## BEGIN

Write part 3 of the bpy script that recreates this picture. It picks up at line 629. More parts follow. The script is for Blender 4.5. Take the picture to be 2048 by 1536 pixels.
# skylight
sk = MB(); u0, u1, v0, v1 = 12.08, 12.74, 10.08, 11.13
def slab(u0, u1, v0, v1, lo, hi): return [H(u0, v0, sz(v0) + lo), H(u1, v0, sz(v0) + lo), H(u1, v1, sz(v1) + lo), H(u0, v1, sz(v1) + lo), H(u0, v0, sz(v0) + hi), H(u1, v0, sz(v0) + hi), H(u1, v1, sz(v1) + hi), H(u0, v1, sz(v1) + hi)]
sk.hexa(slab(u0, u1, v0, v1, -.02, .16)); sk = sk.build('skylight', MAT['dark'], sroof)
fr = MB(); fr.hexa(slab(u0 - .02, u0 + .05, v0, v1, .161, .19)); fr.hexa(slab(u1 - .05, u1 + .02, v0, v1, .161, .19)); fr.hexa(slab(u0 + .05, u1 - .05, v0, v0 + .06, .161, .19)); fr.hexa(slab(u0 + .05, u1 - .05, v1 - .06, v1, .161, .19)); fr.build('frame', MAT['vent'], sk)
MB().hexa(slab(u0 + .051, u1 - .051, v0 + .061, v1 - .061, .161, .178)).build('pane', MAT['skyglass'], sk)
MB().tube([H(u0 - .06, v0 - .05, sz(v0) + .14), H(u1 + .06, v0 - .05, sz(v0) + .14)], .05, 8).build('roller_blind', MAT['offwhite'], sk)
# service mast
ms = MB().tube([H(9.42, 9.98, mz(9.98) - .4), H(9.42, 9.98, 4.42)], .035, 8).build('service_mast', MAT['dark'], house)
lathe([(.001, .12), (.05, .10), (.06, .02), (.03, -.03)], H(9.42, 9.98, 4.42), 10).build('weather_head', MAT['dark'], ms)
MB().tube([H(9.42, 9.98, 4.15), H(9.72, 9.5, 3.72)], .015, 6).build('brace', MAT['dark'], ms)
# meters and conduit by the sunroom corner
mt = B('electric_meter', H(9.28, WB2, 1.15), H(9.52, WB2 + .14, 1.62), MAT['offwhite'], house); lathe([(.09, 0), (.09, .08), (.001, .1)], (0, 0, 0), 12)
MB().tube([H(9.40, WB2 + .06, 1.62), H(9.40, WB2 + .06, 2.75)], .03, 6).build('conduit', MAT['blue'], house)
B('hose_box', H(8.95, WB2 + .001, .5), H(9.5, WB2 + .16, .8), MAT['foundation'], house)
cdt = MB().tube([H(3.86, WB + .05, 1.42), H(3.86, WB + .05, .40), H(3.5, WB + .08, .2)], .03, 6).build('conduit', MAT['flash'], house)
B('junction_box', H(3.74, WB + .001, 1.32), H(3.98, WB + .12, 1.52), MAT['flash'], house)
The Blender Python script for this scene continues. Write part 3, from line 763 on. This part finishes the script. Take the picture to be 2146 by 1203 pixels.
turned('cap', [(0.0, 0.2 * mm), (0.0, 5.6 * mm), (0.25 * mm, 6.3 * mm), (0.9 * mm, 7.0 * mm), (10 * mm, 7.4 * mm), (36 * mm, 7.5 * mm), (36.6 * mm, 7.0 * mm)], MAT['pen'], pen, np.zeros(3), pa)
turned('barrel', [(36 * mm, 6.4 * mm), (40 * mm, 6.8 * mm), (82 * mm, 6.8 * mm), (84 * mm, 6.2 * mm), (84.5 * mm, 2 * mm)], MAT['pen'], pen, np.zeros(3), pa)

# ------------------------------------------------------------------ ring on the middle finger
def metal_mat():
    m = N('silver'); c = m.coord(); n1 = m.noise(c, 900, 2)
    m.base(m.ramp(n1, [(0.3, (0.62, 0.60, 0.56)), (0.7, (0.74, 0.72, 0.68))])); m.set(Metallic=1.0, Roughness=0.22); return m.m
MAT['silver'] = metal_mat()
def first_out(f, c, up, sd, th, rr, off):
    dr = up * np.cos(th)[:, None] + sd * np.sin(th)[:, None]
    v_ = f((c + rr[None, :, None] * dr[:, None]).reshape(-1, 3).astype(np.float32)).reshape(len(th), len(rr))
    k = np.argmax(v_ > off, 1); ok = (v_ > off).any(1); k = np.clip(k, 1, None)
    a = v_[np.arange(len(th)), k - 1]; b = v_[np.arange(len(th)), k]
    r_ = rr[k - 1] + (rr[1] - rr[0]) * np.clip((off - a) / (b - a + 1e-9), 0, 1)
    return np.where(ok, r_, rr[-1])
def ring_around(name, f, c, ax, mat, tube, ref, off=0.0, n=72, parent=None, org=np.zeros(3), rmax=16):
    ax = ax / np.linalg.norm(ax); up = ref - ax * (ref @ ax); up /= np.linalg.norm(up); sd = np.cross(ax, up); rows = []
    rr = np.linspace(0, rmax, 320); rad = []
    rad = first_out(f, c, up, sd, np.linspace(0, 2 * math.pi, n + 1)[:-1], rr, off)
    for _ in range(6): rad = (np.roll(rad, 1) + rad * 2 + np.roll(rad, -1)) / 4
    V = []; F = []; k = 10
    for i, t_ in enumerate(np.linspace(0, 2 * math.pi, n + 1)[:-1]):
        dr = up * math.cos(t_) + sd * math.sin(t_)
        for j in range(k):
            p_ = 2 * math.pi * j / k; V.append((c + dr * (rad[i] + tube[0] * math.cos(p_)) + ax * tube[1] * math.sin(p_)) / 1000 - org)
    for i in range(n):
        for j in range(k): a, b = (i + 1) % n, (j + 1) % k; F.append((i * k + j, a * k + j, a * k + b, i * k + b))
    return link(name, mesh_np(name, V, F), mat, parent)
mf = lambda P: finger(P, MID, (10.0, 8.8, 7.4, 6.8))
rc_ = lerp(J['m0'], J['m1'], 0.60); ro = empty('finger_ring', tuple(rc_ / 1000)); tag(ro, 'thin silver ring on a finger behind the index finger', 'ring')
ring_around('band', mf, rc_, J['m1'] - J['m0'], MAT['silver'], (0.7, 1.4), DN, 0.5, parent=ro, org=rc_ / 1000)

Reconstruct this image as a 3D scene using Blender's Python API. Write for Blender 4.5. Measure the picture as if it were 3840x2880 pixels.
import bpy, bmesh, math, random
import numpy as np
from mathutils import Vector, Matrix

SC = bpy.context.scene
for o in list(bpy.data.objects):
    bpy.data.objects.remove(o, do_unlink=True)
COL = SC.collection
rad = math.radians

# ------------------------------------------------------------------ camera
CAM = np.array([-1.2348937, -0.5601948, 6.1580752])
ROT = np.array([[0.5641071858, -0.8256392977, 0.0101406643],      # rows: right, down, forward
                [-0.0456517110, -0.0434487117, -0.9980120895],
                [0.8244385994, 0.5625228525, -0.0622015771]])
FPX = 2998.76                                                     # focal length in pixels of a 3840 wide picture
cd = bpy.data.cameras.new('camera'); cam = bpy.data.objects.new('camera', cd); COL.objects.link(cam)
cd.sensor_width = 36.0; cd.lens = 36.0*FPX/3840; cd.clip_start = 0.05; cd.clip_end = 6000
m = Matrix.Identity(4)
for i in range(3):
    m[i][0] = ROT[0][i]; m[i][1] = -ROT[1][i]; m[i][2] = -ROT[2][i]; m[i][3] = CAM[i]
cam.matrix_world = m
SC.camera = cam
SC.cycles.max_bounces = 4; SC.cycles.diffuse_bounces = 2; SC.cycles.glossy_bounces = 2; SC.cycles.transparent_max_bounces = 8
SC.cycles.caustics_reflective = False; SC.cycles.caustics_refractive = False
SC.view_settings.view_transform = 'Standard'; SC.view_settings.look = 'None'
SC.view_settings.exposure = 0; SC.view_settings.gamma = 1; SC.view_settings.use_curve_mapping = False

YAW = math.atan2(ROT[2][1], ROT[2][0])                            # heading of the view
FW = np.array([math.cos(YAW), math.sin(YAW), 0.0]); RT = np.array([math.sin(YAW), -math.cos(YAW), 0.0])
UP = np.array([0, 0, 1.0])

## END

■ WHAT IS BEING ASKED:
Above are the records; from them, give again exactly the lines from the one containing "Reconstruct this image" through the one containing "from mathutils import Vector, Matrix", both included.

■ CORRECT RESPONSE:
Reconstruct this image as a 3D scene using Blender's Python API. Write for Blender 4.5. Measure the picture as if it were 3840x2880 pixels.
import bpy, bmesh, math, random
import numpy as np
from mathutils import Vector, Matrix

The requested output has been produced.